We have also shown that 21cm intensity mapping maps in the post-reionization era can be used to learn about the nature of dark matter and to weigh neutrinos. In this paper we demonstrated how warm dark matter affects the shape and amplitude of the 21cm power spectrum, a signature that can be used to constraint its mass. We forecasted that SKA1-LOW can place bounds of \(m_{\rm WDM}\geqslant4~{\rm keV}\) with 5000 hours of observations.

In this paper we studied the impact of neutrino masses on the abundance and clustering of HI in the fully non-linear regime. We showed that their effect can easily be understood taking into account the signatures neutrinos leave on the halo mass function, halo bias...etc. We forecasted that SKA1-LOW + SKA1-MID + Euclid + Planck can constraint the sum of the neutrino masses with an error of \(34~{\rm meV}~(1\sigma)\).

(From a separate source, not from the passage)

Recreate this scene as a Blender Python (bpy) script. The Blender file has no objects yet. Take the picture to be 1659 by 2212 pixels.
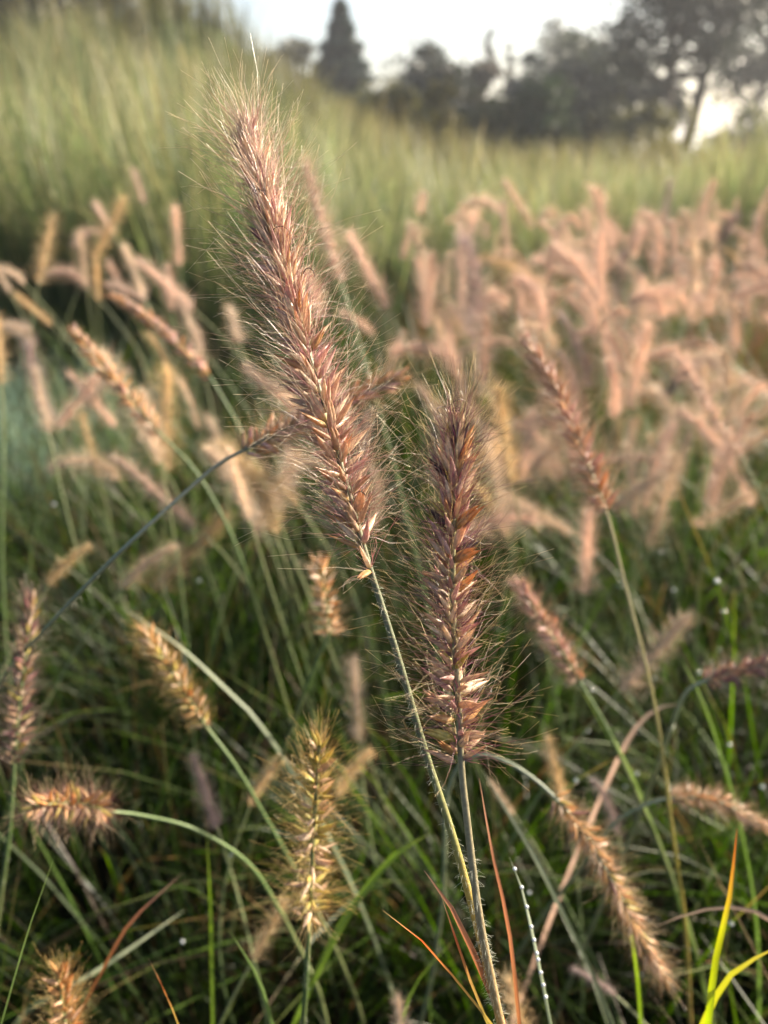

We have pointed out galaxy clusters host a large amount of neutral hydrogen (see this paper). Besides, we have shown that astrophysical processes like AGN feedback strongly affect the HI content of galaxy clusters. Since the amplitude and shape of the 21cm power spectrum, even on large scales, is sensitive to the HI mass contained in clusters, we proposed the usage of 21cm maps to extract astrophysical information.

One of the most robust cosmological observables is the BAO peak, whose location allow us to constrain the angular diameter distance and the Hubble function. The BAO peak is the target of several 21cm surveys like CHIME or BINGO. Unfortunately, non-linear gravitational evolution induces a damping, broadening and shift in the peak that difficults the measurement of its location. Reconstruction is a technique whose purpose is to undo the effect of non-linearities. In this paper we proposed a new reconstruction method that can be applied to observations that consists of pixels, like 21cm intensity mapping.

In this paper we showed that the isotropic or angular BAO peak will not be detected by SKA1-MID given its poor angular resolution. We however demonstrated that the radial BAO peak can be detected by it and percent constraints on the Hubble function can be placed. We proposed the pipeline to be used in order to achieve that.